Salvini quindi non comunica, ha solo conati espressivi, divora voracemente il disagio del paese e rigurgita malcontento e odio, la sua  non è dialettica, è qualcosa di più primitivo e bestiale che arriva ai nervi e alle viscere della gente già incazzata e li tira fino allo spasmo, fino rendere bestiali anche coloro che  lo sostengono. Salvini più che un rappresentante di chi lo ha votato ne è la miccia, il pericoloso detonatore.

Quindi,  a voler esser davvero precisi, il successo di Salvini non è dovuto alla sua capacità di comunicare, bensì al suo essere totalmente incapace di farlo; a tal punto da ricorrere alla parte più limbica e conservativa di noi. Certo, qualcuno potrebbe dirmi che anche questa è comunicazione, e in effetti lo è, ma se dopo millenni di storia ci siamo ridotti a comunicare di nuovo  come cavernicoli ipertecnologizzati, allora non ci possiamo lamentare se il bestiale ha la meglio. Vuol dire che siamo degnamente rappresentati dall’indegno.

Va’ comunque sottolineato che il metodo Salvini non è spuntato come un fungo, viene da lontano: ci sono voluti trent’anni di logorio sottile della decenza per arrivare a questo, e a dimostrarcelo è l’altro Matteo, quello che ha dato il colpo di grazia alla già agonizzante sinistra italiana.

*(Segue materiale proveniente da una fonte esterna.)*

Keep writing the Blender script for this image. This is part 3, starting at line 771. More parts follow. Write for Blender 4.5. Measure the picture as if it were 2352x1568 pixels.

Spunta fuori un video dove un penoso Casalino dichiara che vecchi, bambini e persone affette da sindrome di Down gli fanno schifo, poi questo triste poveruomo tenterà di porre un penoso riparo alla sua pochezza dichiarando che essendo omosessuale ed emigrante è stato il primo a comprendere e subire discriminazioni (ecco il vittimismo che ritorna come strumento di propaganda), ma il buon Renzi in tutta risposta che pensa di fare? Gli salta in mente di postare una  foto che lo ritrae con la sua nipotina affetta dalla sindrome di Down ergendosi così -con bieco e celere opportunismo –  a difensore dei diritti di questa minoranza.  Inutile dire che il tentativo è stato tanto triste quanto disperato, nonché di pessimo gusto. Ricordo che quando fu nominato da Napolitano presidente del Consiglio oscurava i volti dei suoi figli per garantire la loro sacrosanta privacy, ma qualche giorno fa non si è fatto scrupoli a mettere in mostra il volto di una bambina innocente per pura e disperata propaganda.

Dio come siamo messi male, davvero male … ma soprattutto riusciamo ad oscillare con ipocrita disinvoltura  tra l’odio e il vittimismo. L’uno alimenta l’altro, anzi … l’uno è già l’altro! con il vittimismo ci ergiamo a giustizieri del nulla e, grazie all’odio costruiamo ad hoc e con puntuale ipocrisia di continuo  un nemico su cui riversare le nostre bassezze. Senza alcuna dignità riusciamo ad essere nel contempo patetici e rabbiosi, tristi e rancorosi.

Ora ditemi, qui dov’è la cultura? Perché per quanto mi affanni a cercarlo vedo solo l’odio di persone insignificanti, rese identiche dalla loro irrecuperabile mediocrità.